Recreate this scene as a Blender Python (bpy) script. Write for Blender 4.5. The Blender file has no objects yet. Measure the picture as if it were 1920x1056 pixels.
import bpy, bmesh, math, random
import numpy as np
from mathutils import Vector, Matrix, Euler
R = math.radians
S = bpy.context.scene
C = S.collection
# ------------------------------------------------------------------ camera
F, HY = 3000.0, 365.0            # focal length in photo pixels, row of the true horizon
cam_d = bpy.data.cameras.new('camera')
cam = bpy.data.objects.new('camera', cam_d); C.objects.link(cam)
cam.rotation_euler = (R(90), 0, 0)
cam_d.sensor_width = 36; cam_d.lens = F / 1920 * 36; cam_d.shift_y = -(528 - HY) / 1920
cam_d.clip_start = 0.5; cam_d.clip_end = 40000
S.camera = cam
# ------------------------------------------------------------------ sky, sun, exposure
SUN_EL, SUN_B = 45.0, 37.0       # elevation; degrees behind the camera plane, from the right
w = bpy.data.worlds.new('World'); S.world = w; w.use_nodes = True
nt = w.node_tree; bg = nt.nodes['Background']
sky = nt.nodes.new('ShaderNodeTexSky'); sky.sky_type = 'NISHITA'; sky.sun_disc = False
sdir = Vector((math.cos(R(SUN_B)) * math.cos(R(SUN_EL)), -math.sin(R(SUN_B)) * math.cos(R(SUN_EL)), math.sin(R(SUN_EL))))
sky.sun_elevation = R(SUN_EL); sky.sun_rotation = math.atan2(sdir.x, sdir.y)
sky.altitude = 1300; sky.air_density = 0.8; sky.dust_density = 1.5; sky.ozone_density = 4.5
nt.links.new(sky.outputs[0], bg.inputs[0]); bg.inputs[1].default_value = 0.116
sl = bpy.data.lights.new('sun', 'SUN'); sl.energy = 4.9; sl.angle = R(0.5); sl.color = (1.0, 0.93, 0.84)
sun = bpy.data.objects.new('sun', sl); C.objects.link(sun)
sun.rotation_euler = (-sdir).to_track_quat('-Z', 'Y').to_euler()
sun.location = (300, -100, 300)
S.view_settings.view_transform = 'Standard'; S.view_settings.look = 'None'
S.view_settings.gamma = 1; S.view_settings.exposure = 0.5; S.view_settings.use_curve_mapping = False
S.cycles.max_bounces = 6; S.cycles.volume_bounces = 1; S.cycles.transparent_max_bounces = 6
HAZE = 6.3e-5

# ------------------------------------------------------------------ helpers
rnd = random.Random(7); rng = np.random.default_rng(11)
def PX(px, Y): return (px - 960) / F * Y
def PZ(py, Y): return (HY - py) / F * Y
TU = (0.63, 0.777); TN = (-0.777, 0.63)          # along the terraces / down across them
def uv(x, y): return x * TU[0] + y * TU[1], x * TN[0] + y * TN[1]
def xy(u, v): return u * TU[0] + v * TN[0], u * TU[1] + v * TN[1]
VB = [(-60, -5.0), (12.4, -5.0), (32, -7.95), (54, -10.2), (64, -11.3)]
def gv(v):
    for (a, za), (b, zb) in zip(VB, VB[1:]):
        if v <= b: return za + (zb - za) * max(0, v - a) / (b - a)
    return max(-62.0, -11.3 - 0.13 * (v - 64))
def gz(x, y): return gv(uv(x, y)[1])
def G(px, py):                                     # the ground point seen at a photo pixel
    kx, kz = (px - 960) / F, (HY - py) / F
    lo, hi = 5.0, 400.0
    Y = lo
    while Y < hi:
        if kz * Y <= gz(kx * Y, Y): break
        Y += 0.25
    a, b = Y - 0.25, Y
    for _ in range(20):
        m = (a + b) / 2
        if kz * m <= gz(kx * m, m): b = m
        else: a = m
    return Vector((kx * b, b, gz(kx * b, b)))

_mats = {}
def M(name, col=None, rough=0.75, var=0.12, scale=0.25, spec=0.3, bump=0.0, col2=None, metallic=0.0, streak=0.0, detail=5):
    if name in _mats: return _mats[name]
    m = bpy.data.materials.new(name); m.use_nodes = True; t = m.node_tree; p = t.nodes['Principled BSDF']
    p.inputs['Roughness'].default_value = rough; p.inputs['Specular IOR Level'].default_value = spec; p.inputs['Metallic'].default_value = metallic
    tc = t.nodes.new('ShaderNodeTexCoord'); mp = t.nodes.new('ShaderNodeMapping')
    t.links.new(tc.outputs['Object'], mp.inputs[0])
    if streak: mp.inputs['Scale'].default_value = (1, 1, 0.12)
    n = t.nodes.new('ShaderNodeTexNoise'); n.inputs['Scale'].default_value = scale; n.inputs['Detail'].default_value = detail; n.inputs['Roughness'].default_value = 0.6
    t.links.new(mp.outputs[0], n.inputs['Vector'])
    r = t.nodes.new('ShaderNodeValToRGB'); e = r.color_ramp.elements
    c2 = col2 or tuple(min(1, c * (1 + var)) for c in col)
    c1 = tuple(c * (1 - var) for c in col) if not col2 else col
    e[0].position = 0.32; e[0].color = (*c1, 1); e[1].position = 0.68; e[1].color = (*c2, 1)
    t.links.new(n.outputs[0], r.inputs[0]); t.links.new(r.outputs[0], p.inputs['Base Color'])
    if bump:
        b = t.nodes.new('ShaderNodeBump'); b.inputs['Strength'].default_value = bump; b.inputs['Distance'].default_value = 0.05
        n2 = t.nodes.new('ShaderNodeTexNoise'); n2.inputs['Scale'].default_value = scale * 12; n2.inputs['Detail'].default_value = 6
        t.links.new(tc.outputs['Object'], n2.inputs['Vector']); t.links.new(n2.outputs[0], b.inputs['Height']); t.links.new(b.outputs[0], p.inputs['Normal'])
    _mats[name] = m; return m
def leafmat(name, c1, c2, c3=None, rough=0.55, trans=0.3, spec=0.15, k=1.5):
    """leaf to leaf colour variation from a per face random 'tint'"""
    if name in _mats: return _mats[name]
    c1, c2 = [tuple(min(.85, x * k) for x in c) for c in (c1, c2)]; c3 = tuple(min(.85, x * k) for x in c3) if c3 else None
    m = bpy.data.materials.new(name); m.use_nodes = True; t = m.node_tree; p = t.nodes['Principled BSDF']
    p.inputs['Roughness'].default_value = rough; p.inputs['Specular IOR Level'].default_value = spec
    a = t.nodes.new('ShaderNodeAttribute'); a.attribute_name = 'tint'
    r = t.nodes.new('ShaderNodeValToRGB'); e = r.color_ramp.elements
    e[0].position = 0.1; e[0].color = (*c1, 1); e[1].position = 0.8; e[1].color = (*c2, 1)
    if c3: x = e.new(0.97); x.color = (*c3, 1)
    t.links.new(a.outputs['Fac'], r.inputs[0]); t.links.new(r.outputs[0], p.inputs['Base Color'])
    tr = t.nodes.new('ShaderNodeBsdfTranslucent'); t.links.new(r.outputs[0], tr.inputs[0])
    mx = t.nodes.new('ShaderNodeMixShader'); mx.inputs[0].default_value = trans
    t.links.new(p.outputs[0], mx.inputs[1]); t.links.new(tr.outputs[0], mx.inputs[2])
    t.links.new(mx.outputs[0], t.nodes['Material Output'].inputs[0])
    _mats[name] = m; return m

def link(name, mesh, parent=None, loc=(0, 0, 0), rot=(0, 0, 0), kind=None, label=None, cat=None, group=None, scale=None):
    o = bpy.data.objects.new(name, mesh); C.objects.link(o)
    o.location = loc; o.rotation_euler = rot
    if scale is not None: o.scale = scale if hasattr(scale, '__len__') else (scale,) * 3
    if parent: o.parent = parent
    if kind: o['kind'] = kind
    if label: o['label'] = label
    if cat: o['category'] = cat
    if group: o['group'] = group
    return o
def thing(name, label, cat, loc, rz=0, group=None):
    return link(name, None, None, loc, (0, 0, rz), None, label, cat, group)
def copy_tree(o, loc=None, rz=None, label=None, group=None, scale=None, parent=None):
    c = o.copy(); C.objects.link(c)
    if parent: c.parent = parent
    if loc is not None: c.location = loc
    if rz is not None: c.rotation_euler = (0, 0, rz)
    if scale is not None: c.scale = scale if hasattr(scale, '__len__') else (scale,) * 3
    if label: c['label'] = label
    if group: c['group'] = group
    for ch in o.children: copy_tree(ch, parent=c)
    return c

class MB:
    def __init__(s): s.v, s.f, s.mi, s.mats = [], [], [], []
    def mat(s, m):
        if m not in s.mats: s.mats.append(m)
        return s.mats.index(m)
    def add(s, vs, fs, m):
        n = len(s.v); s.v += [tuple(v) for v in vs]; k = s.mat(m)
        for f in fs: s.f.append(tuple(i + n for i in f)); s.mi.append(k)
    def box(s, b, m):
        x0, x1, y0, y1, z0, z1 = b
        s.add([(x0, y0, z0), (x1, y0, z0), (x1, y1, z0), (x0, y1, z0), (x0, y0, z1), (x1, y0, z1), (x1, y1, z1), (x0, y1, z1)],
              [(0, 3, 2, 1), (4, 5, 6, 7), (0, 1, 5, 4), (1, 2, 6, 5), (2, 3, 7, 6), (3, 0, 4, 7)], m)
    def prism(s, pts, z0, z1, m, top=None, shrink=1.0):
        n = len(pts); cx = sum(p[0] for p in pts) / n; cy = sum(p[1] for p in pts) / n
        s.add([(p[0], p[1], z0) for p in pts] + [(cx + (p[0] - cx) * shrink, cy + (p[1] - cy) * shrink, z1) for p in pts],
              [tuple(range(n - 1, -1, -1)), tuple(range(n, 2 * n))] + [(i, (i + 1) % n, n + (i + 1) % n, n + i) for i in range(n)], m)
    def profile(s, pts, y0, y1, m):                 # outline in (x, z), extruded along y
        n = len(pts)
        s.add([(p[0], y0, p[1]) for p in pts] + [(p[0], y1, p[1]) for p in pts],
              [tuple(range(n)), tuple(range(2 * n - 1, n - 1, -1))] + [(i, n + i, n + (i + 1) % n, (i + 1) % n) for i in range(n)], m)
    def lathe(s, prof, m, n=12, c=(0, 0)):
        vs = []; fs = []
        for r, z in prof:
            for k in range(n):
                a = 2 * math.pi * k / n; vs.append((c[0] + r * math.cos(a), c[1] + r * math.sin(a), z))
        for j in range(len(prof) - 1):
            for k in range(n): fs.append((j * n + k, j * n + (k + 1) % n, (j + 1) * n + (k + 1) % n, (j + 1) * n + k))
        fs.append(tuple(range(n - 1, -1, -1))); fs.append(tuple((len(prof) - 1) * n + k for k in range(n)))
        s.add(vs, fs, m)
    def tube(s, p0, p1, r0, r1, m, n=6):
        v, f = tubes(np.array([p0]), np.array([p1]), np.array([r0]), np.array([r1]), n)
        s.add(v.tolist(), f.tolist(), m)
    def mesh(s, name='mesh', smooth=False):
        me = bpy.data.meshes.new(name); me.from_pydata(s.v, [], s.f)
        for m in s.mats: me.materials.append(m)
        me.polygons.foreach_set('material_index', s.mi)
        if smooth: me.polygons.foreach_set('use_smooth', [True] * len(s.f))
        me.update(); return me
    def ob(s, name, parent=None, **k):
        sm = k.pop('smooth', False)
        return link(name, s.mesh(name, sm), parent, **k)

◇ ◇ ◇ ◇

■ TASK DESCRIPTION ■
Copy all lines of the material above where the string "pixels" occurs.

■ WORKED ANSWER ■
Recreate this scene as a Blender Python (bpy) script. Write for Blender 4.5. The Blender file has no objects yet. Measure the picture as if it were 1920x1056 pixels.
F, HY = 3000.0, 365.0            # focal length in photo pixels, row of the true horizon